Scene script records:

┌──

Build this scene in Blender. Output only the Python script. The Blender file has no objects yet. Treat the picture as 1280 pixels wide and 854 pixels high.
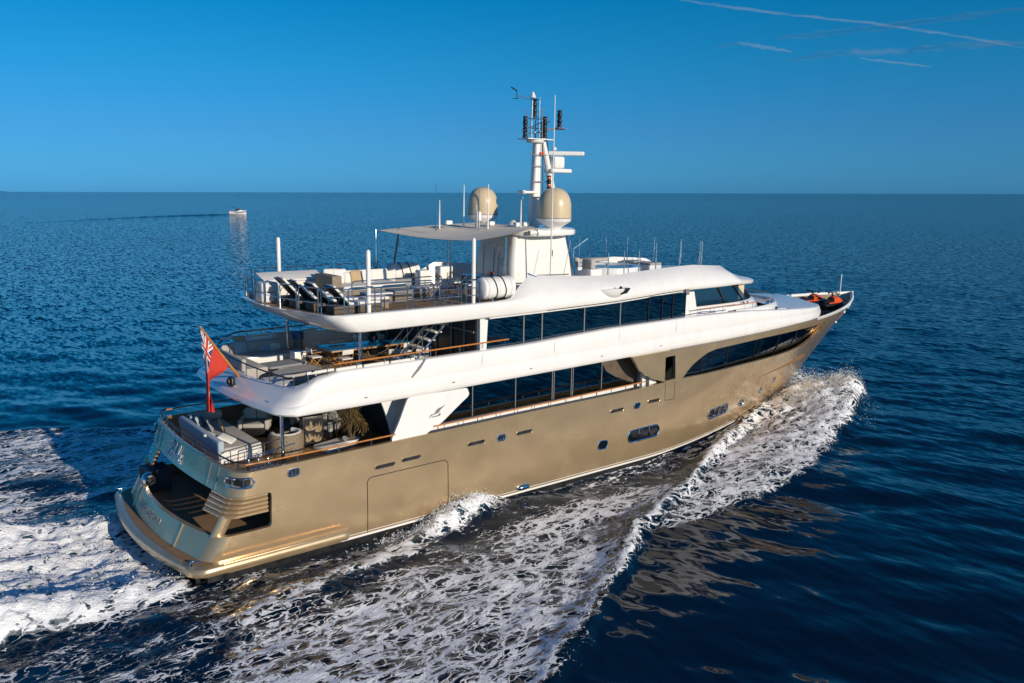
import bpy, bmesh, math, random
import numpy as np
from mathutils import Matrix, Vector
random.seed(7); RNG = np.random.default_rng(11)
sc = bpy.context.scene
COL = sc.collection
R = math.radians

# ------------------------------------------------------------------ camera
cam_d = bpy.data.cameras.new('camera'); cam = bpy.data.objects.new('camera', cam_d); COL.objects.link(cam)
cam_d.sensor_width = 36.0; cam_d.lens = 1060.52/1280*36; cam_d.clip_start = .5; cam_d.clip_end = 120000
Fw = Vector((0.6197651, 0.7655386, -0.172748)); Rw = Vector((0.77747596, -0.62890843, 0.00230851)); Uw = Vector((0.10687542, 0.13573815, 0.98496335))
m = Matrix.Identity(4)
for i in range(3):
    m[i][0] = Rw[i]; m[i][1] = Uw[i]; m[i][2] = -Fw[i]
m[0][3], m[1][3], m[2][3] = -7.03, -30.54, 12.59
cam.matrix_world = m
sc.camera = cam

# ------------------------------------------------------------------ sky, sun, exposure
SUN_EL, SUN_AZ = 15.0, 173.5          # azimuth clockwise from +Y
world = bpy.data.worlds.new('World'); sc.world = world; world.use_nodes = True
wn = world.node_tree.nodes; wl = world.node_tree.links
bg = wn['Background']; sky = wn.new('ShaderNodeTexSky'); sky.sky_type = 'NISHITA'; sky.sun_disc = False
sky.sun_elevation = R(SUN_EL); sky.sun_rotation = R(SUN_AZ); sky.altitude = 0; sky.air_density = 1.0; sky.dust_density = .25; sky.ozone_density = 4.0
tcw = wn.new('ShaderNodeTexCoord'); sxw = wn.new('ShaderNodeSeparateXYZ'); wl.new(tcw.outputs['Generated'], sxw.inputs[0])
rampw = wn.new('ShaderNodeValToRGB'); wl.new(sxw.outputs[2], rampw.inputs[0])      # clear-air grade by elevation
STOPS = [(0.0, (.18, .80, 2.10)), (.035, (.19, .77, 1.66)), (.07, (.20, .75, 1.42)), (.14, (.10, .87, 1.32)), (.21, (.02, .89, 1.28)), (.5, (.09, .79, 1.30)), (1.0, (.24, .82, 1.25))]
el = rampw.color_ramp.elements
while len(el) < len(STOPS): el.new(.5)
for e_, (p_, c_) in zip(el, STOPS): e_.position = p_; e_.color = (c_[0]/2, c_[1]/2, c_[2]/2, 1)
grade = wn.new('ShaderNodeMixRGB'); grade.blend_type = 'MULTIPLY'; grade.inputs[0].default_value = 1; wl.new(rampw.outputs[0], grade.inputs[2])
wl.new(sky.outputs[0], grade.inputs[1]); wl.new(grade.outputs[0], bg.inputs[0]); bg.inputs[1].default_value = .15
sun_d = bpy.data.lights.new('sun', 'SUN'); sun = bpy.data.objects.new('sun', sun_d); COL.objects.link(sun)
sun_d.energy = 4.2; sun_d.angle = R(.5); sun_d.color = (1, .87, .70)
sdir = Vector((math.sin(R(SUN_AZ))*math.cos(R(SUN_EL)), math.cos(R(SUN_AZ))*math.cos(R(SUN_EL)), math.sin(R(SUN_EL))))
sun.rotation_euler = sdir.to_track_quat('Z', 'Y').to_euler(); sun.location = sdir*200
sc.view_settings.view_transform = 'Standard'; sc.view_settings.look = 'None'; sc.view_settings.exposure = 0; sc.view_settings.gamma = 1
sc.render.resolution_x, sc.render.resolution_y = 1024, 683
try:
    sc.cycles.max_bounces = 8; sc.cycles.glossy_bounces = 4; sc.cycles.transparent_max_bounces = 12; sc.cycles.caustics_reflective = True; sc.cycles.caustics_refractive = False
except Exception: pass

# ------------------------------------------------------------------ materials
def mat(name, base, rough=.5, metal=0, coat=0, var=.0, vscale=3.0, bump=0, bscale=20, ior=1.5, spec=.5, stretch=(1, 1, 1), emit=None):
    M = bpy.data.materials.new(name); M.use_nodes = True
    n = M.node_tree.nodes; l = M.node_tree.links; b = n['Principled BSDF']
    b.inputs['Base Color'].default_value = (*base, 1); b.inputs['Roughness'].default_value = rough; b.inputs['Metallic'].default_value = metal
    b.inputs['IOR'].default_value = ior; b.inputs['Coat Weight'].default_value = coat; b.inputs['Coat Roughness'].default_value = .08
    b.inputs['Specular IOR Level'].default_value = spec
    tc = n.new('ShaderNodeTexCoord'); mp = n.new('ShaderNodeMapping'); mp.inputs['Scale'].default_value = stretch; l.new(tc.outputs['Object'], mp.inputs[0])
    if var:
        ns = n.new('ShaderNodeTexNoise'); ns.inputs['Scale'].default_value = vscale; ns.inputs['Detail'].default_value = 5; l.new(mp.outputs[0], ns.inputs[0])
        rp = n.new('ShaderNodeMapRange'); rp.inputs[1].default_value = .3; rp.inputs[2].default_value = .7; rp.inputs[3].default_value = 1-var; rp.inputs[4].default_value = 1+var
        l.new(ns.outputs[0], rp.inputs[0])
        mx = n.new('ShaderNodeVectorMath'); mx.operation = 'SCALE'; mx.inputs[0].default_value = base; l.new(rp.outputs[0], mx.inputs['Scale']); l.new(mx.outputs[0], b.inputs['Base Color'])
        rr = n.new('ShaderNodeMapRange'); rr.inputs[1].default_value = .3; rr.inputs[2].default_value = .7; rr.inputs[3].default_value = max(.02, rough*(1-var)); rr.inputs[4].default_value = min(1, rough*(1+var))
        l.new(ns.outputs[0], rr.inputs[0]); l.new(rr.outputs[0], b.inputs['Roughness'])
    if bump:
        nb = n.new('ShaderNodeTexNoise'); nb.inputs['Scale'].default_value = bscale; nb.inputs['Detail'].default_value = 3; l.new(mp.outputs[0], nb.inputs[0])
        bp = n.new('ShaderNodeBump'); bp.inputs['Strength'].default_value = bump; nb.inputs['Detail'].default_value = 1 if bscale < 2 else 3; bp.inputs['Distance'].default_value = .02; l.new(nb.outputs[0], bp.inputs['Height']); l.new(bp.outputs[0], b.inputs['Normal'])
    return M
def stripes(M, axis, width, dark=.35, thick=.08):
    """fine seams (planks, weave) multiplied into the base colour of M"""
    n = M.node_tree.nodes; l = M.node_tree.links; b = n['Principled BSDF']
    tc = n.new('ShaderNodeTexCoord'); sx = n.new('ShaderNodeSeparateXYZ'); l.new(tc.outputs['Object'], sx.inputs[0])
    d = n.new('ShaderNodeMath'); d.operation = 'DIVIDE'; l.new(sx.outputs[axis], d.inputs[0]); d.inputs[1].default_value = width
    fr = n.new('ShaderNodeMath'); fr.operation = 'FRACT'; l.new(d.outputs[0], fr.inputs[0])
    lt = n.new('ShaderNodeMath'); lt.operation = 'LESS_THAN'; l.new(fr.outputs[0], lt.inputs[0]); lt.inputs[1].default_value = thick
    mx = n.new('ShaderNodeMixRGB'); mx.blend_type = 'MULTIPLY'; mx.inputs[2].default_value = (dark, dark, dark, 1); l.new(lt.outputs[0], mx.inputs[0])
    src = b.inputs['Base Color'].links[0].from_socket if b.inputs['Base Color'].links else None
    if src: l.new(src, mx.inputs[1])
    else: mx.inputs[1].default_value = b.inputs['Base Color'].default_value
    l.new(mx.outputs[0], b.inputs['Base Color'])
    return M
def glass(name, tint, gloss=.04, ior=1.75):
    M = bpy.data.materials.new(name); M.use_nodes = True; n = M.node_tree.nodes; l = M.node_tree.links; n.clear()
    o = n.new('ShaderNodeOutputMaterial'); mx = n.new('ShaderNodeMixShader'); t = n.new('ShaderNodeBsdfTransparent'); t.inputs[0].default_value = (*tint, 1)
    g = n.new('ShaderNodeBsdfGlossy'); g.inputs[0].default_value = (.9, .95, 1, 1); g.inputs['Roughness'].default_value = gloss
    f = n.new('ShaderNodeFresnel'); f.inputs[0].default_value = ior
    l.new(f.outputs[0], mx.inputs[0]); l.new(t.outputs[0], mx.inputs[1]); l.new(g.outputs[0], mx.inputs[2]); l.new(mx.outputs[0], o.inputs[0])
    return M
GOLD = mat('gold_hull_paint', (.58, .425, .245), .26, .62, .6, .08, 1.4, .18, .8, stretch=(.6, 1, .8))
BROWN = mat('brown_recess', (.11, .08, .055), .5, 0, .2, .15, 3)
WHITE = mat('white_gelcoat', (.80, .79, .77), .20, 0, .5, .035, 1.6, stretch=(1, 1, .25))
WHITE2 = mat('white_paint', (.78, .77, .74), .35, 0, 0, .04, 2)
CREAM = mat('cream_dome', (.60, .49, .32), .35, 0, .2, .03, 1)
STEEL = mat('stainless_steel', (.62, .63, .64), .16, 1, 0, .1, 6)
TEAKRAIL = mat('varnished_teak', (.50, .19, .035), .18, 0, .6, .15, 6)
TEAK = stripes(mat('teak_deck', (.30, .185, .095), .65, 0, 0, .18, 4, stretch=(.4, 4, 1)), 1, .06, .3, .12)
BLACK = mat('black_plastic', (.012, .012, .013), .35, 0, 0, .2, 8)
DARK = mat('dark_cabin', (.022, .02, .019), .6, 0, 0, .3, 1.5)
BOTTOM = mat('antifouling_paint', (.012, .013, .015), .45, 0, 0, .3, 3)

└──
┌──

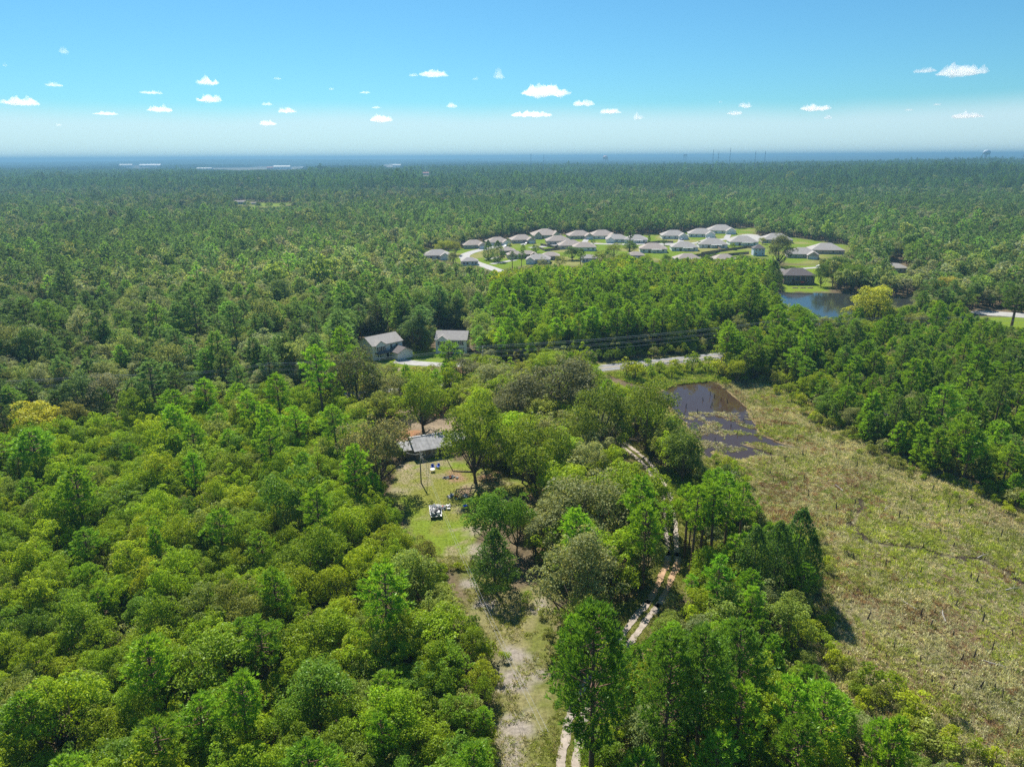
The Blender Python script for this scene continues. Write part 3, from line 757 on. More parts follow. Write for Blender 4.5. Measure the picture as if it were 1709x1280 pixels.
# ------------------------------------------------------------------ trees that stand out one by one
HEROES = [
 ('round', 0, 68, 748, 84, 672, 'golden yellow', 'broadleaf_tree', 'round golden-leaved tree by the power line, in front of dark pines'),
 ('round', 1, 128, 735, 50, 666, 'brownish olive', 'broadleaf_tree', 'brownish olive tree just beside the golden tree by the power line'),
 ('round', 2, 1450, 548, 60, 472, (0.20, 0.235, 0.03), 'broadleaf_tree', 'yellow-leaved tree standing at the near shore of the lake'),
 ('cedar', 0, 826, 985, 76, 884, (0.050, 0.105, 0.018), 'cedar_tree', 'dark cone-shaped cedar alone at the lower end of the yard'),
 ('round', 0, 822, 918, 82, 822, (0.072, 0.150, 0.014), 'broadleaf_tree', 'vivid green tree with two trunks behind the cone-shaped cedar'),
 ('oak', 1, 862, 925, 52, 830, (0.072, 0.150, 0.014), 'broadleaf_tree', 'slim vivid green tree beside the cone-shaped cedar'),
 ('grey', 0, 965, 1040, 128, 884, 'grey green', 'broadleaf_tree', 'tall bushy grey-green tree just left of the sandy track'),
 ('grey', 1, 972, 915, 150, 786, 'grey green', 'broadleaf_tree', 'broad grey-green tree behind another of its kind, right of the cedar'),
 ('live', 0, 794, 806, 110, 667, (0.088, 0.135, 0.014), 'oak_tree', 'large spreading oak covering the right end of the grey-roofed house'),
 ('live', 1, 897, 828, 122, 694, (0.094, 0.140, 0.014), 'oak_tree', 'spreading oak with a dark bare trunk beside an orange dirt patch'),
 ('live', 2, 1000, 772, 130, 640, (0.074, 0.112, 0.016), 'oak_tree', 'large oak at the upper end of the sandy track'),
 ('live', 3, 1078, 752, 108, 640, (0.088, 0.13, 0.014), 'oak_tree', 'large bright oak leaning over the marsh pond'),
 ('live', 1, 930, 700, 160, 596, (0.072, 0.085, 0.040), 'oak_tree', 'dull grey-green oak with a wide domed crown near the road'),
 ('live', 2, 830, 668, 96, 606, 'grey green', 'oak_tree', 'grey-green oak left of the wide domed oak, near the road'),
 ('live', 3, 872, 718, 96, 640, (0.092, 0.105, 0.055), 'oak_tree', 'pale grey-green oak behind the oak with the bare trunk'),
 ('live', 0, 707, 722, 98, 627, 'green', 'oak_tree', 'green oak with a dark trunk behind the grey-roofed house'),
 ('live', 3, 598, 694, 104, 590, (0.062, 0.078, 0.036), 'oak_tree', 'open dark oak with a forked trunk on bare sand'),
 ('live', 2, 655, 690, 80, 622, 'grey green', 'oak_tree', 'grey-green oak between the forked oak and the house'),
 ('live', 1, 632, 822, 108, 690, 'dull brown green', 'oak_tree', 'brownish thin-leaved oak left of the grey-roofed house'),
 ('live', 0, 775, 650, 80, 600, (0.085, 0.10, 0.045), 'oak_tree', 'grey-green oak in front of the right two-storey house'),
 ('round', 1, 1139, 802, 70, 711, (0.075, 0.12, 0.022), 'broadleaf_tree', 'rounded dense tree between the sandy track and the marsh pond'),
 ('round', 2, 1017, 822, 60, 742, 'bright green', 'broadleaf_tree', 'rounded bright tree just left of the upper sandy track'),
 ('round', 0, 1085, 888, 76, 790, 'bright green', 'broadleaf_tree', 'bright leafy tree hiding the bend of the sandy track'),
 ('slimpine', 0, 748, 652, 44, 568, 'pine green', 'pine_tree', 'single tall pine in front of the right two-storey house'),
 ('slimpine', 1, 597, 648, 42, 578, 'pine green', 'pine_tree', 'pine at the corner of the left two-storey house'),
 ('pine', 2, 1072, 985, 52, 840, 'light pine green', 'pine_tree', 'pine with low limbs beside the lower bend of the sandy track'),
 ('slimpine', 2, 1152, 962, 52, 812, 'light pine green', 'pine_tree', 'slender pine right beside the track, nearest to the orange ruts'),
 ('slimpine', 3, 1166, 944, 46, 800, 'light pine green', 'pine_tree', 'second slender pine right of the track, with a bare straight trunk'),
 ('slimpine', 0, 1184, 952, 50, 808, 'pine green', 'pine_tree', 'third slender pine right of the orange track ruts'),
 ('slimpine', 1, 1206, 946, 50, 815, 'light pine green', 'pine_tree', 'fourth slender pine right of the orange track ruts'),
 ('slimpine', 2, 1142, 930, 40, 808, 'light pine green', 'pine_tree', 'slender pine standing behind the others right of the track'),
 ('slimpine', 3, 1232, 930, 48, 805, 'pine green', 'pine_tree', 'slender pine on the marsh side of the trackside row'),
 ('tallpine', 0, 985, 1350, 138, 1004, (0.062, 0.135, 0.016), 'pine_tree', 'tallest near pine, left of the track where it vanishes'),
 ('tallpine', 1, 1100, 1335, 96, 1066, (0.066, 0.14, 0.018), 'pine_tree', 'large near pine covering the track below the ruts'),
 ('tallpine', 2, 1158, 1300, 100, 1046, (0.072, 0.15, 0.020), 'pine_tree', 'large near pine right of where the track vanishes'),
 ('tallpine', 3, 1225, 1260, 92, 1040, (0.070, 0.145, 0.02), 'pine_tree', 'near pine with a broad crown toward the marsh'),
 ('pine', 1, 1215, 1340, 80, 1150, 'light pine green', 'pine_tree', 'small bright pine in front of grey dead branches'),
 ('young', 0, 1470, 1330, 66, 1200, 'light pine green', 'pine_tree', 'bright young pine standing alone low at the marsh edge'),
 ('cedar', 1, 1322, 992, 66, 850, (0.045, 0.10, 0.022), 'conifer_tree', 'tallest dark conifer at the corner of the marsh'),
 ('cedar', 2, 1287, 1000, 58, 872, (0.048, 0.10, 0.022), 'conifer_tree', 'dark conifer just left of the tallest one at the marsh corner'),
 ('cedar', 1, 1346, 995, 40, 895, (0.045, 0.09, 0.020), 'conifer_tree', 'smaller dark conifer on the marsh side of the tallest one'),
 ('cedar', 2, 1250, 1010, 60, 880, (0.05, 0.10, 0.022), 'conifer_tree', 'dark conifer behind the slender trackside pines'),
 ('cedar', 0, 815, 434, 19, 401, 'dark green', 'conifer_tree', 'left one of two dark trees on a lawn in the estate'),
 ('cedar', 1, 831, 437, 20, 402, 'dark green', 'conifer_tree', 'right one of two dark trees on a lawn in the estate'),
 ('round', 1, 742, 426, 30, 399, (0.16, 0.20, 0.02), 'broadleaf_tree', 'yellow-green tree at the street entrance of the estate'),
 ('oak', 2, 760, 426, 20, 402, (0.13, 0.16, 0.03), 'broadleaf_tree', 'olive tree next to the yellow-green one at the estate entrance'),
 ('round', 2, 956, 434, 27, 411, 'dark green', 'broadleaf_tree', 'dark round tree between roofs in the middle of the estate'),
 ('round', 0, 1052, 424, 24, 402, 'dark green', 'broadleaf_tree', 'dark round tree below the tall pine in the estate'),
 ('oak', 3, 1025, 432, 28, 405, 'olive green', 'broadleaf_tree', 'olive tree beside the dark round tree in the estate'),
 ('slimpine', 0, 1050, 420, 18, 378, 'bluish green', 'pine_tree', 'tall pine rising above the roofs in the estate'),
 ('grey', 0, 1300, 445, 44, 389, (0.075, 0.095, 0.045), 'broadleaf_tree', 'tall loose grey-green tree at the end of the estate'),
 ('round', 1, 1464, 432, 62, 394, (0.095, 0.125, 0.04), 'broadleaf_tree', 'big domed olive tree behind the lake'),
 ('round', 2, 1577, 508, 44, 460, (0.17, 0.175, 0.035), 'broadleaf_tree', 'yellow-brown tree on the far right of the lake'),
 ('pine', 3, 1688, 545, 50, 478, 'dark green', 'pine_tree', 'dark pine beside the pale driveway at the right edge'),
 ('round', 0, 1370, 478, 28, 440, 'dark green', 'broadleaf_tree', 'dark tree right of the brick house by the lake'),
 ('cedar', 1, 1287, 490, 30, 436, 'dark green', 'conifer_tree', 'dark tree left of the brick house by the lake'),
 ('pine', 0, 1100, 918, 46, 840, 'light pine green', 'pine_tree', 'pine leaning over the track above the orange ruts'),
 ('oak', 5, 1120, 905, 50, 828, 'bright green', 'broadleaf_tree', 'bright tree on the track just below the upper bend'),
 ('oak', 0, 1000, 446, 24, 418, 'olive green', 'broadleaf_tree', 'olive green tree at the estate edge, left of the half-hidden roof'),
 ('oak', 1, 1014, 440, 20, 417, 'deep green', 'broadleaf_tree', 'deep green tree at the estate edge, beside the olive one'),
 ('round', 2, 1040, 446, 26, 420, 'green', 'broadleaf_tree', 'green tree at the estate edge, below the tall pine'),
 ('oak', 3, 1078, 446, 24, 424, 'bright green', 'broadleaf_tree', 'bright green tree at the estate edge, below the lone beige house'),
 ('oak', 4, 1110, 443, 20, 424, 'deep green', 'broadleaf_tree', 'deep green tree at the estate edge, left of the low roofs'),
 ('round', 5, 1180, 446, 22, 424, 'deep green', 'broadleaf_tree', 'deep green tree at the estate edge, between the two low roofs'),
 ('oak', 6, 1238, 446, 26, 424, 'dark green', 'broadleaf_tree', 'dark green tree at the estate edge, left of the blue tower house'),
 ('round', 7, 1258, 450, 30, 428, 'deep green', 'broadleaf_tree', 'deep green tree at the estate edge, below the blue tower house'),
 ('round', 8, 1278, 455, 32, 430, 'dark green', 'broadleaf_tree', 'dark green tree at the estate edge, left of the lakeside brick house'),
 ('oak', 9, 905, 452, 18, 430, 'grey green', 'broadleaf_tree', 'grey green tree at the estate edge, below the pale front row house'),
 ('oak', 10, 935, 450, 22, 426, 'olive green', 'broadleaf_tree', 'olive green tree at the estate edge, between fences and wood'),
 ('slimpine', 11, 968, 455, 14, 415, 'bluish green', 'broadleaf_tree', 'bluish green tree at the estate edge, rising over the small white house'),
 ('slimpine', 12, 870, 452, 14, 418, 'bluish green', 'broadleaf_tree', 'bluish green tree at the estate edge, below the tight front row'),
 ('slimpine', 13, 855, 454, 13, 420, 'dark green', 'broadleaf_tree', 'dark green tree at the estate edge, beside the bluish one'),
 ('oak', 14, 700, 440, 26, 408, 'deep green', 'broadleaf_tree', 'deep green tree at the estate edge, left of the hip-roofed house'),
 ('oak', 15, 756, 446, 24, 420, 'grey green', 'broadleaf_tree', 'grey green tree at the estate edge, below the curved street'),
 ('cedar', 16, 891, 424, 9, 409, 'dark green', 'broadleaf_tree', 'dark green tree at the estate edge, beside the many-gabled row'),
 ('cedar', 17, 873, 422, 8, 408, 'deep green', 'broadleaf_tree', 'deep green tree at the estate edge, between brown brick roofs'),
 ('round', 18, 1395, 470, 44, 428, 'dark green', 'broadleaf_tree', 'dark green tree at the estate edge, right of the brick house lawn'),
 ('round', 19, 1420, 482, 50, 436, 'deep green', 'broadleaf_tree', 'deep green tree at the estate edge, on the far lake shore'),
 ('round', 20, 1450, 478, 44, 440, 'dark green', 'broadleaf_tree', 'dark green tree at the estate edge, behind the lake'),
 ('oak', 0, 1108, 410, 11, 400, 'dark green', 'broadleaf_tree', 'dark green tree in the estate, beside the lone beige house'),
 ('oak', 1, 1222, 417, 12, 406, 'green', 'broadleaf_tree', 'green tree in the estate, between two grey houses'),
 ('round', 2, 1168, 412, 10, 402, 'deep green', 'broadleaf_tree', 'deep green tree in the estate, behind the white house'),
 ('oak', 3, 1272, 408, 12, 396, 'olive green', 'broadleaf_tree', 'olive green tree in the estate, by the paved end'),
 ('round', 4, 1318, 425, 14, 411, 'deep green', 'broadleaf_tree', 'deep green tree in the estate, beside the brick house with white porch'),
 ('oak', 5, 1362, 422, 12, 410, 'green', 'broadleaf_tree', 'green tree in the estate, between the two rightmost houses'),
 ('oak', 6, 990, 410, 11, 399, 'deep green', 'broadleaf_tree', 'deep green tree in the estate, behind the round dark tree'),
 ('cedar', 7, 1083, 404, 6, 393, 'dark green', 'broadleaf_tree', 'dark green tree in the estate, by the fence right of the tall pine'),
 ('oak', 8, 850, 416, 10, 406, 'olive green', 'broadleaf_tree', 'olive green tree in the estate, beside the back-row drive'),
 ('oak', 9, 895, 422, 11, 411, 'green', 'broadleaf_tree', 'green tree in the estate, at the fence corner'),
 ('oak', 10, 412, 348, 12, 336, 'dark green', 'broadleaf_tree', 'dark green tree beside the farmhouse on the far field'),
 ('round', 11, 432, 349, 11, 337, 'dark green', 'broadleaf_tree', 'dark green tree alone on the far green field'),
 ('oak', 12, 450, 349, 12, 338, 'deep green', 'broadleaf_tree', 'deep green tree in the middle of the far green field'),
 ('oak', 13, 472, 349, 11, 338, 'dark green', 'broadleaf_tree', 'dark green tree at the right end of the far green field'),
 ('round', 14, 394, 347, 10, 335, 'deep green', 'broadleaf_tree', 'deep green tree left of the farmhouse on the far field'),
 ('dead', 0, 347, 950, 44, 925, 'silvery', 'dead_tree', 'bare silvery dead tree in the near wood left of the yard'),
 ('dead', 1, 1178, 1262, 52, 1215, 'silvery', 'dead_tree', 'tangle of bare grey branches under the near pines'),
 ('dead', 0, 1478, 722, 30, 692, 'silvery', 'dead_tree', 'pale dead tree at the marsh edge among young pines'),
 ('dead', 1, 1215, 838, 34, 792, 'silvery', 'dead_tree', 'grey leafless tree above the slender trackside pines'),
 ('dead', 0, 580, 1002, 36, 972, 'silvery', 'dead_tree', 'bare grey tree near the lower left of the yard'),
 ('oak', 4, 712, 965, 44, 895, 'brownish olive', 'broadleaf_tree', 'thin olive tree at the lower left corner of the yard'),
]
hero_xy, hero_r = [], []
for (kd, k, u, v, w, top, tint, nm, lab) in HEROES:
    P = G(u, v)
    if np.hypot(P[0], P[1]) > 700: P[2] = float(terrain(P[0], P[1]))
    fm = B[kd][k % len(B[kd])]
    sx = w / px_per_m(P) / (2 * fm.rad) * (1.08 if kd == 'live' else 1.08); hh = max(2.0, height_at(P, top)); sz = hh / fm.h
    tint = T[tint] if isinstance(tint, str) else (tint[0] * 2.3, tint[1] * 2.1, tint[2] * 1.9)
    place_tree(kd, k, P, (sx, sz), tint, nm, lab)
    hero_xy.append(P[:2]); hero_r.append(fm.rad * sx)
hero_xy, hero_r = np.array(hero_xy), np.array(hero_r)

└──

_GOAL OF THE EXERCISE:_ Print exactly the lines from the line containing "Build this scene" through the line containing "R = math.radians", and omit any picture found among them.

_RESULT:_
Build this scene in Blender. Output only the Python script. The Blender file has no objects yet. Treat the picture as 1280 pixels wide and 854 pixels high.
import bpy, bmesh, math, random
import numpy as np
from mathutils import Matrix, Vector
random.seed(7); RNG = np.random.default_rng(11)
sc = bpy.context.scene
COL = sc.collection
R = math.radians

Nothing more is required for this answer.